_Collected data_:
.....

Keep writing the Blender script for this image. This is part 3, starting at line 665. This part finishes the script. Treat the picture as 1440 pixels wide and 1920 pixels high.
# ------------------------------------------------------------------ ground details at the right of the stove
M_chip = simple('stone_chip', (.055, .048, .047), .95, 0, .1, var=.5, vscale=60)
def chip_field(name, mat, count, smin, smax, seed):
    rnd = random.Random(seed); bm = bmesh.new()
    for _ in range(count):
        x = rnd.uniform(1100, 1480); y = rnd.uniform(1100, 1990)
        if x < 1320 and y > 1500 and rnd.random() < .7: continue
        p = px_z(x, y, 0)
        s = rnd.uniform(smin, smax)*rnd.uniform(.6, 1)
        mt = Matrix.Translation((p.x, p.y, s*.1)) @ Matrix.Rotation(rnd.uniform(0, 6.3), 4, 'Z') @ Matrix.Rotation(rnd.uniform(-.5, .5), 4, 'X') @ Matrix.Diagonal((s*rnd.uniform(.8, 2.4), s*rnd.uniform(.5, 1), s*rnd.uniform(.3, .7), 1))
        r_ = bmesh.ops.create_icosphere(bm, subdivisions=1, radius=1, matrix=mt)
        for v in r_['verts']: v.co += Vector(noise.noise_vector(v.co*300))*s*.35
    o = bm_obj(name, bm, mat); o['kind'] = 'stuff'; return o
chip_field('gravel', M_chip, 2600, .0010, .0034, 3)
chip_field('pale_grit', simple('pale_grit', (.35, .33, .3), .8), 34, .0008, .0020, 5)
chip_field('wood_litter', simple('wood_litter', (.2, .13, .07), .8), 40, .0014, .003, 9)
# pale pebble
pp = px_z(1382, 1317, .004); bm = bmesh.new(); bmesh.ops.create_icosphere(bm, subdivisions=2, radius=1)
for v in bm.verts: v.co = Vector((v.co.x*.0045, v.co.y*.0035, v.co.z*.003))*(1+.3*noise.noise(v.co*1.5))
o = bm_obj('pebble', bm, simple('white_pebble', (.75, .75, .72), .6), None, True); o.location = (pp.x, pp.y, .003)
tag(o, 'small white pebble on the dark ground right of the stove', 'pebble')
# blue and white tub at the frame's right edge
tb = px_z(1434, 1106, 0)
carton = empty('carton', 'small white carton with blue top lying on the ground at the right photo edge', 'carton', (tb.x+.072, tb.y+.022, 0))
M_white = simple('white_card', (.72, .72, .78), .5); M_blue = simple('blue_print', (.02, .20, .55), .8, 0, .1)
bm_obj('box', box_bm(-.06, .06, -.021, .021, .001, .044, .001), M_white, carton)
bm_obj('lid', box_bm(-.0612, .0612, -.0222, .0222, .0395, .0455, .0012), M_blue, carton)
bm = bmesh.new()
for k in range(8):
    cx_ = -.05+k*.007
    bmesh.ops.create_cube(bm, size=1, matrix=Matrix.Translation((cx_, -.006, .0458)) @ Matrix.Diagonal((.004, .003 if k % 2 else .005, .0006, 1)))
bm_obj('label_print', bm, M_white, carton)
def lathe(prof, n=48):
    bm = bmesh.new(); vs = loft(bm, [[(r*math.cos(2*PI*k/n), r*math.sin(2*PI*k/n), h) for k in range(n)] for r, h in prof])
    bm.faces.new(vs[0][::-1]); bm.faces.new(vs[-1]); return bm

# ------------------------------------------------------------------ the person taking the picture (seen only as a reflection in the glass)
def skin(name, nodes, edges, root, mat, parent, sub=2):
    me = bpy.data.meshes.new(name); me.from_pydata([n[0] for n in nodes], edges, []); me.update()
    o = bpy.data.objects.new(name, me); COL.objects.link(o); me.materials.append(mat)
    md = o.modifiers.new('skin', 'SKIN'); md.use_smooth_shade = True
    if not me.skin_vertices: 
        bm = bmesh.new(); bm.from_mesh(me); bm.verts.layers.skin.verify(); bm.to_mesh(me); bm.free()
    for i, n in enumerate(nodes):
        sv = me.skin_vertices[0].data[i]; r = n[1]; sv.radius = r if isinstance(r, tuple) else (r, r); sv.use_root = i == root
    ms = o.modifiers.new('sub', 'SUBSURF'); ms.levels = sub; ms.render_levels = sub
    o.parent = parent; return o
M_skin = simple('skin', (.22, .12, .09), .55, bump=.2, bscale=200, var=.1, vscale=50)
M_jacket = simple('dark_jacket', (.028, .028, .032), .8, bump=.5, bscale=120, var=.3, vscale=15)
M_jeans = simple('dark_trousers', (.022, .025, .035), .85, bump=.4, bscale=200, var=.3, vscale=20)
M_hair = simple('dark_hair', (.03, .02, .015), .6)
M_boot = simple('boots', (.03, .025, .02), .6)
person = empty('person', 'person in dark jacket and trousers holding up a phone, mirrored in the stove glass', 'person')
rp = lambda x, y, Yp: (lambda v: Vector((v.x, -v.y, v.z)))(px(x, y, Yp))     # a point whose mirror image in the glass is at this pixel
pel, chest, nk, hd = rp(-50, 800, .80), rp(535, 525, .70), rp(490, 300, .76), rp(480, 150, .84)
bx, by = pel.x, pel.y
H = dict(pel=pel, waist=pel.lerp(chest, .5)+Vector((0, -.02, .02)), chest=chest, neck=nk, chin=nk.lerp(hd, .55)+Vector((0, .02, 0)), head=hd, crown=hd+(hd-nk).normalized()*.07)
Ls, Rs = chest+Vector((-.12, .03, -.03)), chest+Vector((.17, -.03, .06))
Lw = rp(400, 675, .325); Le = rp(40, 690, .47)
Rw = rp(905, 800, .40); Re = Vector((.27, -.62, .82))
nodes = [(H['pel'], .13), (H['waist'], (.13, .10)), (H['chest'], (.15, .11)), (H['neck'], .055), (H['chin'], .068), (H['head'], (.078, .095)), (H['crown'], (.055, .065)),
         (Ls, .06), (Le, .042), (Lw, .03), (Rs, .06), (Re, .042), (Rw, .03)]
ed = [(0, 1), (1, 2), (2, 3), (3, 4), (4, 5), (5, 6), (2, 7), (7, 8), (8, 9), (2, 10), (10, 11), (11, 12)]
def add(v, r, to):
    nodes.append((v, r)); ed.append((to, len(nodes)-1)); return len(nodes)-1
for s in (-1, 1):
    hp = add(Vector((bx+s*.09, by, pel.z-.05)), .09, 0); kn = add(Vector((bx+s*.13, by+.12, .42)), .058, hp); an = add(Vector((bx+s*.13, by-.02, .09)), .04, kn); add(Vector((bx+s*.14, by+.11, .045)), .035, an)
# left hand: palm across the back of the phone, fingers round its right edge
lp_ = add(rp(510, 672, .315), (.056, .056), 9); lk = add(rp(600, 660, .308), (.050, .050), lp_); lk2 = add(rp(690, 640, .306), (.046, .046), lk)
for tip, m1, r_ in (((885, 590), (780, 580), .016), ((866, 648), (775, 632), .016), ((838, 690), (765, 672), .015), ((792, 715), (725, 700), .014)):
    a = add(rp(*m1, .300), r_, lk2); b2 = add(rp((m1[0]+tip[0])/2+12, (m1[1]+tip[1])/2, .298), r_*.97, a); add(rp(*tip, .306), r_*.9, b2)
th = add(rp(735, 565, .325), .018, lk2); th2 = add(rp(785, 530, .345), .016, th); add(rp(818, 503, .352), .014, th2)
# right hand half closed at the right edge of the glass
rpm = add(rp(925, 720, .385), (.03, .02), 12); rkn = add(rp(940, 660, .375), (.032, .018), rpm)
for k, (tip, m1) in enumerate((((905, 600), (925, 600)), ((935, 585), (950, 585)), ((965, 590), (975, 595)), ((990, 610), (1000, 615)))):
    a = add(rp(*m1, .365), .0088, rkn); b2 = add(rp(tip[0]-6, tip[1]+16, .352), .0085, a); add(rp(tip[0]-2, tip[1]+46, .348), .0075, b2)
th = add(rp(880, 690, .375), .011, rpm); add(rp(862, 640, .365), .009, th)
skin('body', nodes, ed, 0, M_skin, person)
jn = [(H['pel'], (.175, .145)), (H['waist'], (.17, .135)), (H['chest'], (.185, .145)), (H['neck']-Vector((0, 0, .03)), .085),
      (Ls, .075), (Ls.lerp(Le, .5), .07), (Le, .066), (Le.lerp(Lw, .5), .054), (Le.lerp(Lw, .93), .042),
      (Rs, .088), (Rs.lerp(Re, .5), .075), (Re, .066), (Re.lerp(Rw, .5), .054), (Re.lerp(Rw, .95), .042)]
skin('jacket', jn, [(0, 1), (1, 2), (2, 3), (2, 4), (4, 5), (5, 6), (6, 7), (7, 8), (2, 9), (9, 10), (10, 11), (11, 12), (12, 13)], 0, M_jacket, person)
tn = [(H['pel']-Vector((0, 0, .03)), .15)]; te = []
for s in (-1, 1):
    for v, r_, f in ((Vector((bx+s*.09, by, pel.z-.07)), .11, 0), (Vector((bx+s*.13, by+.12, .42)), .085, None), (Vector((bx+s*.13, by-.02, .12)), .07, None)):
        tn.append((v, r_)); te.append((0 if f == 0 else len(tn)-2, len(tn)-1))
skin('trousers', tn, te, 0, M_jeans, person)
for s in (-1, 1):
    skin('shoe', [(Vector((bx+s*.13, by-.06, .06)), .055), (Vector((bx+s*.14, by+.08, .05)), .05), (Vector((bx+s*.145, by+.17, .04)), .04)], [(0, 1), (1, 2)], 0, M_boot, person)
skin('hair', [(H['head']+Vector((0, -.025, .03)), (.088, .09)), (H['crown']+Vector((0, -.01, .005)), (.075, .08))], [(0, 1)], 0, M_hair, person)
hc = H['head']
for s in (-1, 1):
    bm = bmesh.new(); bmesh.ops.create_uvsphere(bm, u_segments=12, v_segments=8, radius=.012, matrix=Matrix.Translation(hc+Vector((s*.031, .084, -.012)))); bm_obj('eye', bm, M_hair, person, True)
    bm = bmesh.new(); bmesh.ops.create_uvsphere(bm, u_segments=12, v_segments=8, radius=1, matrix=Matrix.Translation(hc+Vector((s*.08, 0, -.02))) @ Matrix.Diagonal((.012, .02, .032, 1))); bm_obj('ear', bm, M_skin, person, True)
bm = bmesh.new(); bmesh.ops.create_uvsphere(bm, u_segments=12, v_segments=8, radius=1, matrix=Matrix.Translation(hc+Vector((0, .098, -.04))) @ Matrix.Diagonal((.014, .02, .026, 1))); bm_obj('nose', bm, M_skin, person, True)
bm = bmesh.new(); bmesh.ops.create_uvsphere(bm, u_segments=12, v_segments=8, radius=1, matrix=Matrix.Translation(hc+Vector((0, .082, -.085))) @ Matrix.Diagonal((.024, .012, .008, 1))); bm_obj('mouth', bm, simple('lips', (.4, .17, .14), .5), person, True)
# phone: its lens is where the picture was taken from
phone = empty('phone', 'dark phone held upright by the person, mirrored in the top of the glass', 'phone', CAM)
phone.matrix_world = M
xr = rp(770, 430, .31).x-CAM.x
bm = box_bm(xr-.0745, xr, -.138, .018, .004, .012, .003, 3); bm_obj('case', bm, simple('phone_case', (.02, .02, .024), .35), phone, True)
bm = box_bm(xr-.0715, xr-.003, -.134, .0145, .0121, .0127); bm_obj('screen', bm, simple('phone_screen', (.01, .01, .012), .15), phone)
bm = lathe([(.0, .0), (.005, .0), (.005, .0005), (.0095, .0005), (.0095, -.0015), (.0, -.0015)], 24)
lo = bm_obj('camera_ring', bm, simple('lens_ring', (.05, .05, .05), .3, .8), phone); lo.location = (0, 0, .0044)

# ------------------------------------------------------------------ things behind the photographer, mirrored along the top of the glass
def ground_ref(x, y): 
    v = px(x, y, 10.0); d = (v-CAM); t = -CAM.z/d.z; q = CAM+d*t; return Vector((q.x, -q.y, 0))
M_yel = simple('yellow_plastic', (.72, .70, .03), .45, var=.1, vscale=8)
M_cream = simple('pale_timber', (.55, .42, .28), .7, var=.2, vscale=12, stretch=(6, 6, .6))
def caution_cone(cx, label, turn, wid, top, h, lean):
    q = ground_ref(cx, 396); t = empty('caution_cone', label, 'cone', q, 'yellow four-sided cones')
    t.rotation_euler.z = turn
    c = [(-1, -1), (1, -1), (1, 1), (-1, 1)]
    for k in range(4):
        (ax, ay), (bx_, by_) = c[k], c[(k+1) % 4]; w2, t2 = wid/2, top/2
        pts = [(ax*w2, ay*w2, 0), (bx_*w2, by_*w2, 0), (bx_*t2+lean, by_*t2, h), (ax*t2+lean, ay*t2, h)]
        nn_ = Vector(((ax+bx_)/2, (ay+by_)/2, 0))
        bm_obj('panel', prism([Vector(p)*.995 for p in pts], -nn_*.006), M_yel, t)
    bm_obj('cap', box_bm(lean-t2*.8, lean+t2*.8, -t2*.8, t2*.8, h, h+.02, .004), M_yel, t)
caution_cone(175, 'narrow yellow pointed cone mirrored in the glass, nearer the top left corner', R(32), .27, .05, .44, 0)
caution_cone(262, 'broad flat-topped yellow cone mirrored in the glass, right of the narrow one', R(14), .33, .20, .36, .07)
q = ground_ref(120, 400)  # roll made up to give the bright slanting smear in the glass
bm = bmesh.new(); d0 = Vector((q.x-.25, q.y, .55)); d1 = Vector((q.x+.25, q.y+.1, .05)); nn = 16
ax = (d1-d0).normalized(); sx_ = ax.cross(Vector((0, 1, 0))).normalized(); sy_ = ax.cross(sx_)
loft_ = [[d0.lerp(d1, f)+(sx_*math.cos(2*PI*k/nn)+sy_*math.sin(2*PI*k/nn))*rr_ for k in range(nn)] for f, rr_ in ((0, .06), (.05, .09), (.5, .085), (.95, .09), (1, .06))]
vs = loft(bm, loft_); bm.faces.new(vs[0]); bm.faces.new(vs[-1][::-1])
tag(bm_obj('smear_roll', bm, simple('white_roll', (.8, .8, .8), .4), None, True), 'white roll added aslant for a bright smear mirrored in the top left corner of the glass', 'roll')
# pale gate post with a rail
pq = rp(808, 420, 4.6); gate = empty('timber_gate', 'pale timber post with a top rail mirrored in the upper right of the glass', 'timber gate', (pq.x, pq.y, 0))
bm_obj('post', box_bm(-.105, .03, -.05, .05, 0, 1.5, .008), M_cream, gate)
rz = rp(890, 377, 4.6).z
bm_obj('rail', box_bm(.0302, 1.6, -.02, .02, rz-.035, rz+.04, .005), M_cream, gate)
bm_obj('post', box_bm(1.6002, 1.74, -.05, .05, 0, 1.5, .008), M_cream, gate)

.....

_Instructions to follow_: Pick out the lines above containing the word "this", then copy them.

_Solved exercise_:
Keep writing the Blender script for this image. This is part 3, starting at line 665. This part finishes the script. Treat the picture as 1440 pixels wide and 1920 pixels high.
rp = lambda x, y, Yp: (lambda v: Vector((v.x, -v.y, v.z)))(px(x, y, Yp))     # a point whose mirror image in the glass is at this pixel